I surprised myself when I first arrived in Morocco by really falling hard for Marrakech, somewhere that I was convinced I’d hate. And then when I had an amazing, life-changing experience in the Sahara Desert, I thought it was settled.

I love Morocco.

After having such a fantastic introduction to the country in Marrakech, I knew I could quite easily spend the entire month there. I had to move on though as there was so much more of the country I wanted to see!

My next stop was the beachside town of Essaouira.

essaouira old town

I’d heard from every single person who’d been to Essaouira that it was the place to go to chill out and relax. If you need to get away from the chaos of Marrakech and Fes then your best option is head to Essaouira.

After researching a little and finding out that it used to be a pitstop on the hippie trek from Marrakech in the 60’s with Jimi Hendrix, Bob Marley and the Rolling Stones passing through, I knew I would love it.

I adore hippie beach towns!

beach in essaouira

And for the first few days I adored Essaouira.

I was staying in a wonderful hostel located right in the heart of the medina. There were noticeably fewer people than in Marrakech, the beaches were mostly empty and it felt like the locals were much friendlier.

I spent my first few days sitting on the beach, amused at seeing everybody sunbathing while covered from head to toe and getting lost in the ridiculously photogenic medina while trying to find somewhere to eat. I’d wander through the fish market of an evening, fascinated with watching the fisherman trying to desperately sell their freshly caught fish and manta rays to passing people – there were dozens of hole in the wall restaurants just a few metres away that happily cook your fish for you right there.

When I wasn’t out exploring, I was sunbathing on my hostel’s roof terrace, napping in a hammock or drinking amazing mint tea.

I was happy in Essaouira and I found myself extending my stay every single morning.

essaouira fishing boats morocco

But suddenly something changed.

Prior to arriving in Morocco I had never heard of the Gnaoua and World Music Festival, a 3 day event that is held every June in Essaouira – and it just so happened that I timed my visit with this enormous music festival.

A few days before the festival I noticed a huge change in the vibe of Essaouira.

The town usually has a population of just 60,000 people.

Over 400,000 people attend the festival.

Yes, it’s really that insane.

Suddenly, my chilled out, relaxing beach town turned into an overwhelming mass of people.

And with the festival goers came the touts, the scams and the doubling of prices. When I went to renew my hostel stay on the first day of the festival, I was told the prices had now doubled because of the festival.

entrance to port essaouira

I found myself really starting to dislike Essaouira, especially as a solo female.

I suddenly had hassle from men in the street – grabbing me, trying to touch my breasts, whispering in French in my ear and then calling me a slut and a whore when I walked away.

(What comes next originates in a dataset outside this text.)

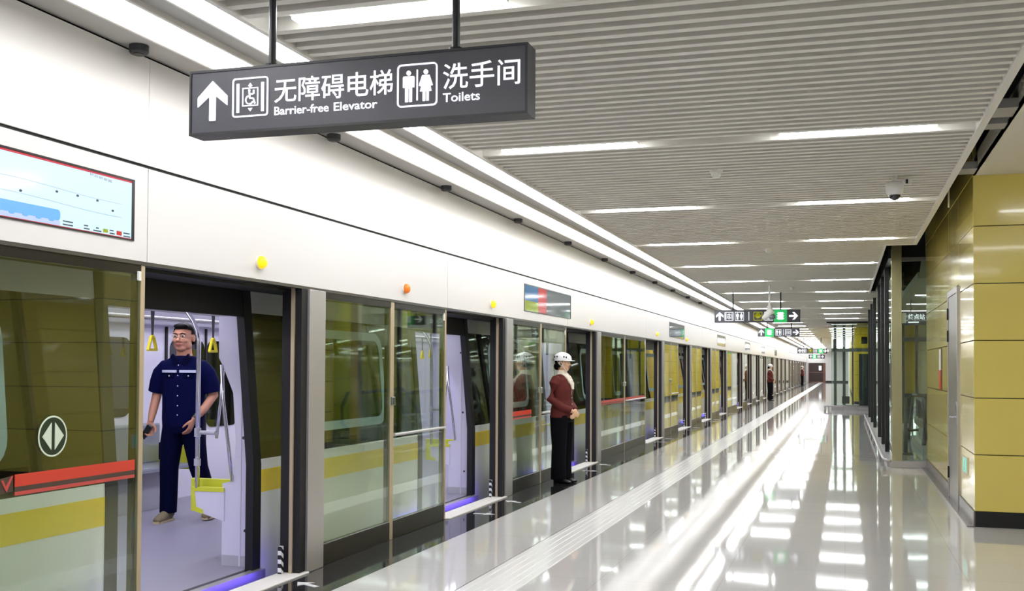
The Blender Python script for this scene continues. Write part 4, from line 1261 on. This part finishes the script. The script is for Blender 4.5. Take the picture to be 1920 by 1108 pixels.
def head_shapes(bm, mt, s=1.0, fem=False):
    """head centred on the origin of mt, facing -y; total height about 0.235*s"""
    def b_(c, r): ball(bm, [q * s for q in c], [q * s for q in r], mt)
    b_((0, .012, .022), (.076, .094, .096))
    b_((0, -.020, -.03), (.064, .070, .075))
    b_((0, -.048, -.088), (.040 if not fem else .034, .036, .026))
    b_((-.042, -.010, -.062), (.026, .046, .036)); b_((.042, -.010, -.062), (.026, .046, .036))
    b_((-.036, -.066, -.024), (.026, .022, .022)); b_((.036, -.066, -.024), (.026, .022, .022))
    b_((0, -.078, .034), (.056, .016, .014))
    loft(bm, [Vector((0, -.080 * s, .022 * s)), Vector((0, -.096 * s, -.006 * s)), Vector((0, -.110 * s, -.026 * s)), Vector((0, -.090 * s, -.036 * s))], [(.008 * s, .010 * s), (.010 * s, .011 * s), (.015 * s, .012 * s), (.012 * s, .008 * s)], 12, mt)
    b_((-.013, -.092, -.032), (.009, .011, .008)); b_((.013, -.092, -.032), (.009, .011, .008))
    b_((0, -.086, -.056), (.024, .012, .007)); b_((0, -.084, -.067), (.020, .012, .008))
    for sx in (-1, 1):
        b_((sx * .079, .014, -.006), (.010, .018, .032))

def face_parts(parent, mt, s, brow=True):
    for sx in (-1, 1):
        bm = B(); ball(bm, [q * s for q in (sx * .031, -.0795, .010)], [q * s for q in (.0145, .010, .0065)], mt); obj('eye', bm, 'eyew', parent, True)
        bm = B(); ball(bm, [q * s for q in (sx * .031, -.0885, .010)], [q * s for q in (.0062, .0035, .006)], mt); obj('iris', bm, 'eyeb', parent, True)
        bm = B(); loft(bm, [Vector(q) * s for q in ((sx * .013, -.0955, .029), (sx * .030, -.0965, .035), (sx * .048, -.084, .031))], [(.003 * s, .003 * s), (.004 * s, .004 * s), (.002 * s, .002 * s)], 8, mt); obj('eyebrow', bm, 'hair', parent, True)
    bm = B(); loft(bm, [Vector(q) * s for q in ((-.024, -.088, -.060), (-.010, -.0985, -.058), (0, -.099, -.060), (.010, -.0985, -.058), (.024, -.088, -.060))], [(.002 * s, .003 * s), (.006 * s, .006 * s), (.006 * s, .006 * s), (.006 * s, .006 * s), (.002 * s, .003 * s)], 8, mt, ref=(0, 0, 1)); obj('lips', bm, 'lips', parent, True)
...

I could no longer sit and enjoy a meal without a dozen different men sitting down with me and trying to convince me to go back to their house. There were crowds everywhere and there was nowhere to escape.

I decided to try and stick it out.

My plan was to hide away in my hostel for the three days and wait for the chaos to pass.

This was a really bad decision.

Having to deal with the hassle and abuse for those three days drove me absolutely insane and by the end of it I was exhausted and stressed and had a desperate urge to flee the country.

From that moment onwards, I struggled in Morocco. I was so drained from the constant battling, the stares and the touts that I just didn’t have the patience to deal with it anymore. Every time a man approached me, touched me and tried to talk to me I felt like screaming.

I didn’t have the energy to travel in Morocco anymore.

medina in essaouira

Had my timing been slightly different, I have no doubt that I would have left Essaouira loving it as much as I did when I first arrived. Had it not worn me down I think my overall experience in Morocco would have been better too.

 

Have you ever travelled to a place at the wrong time?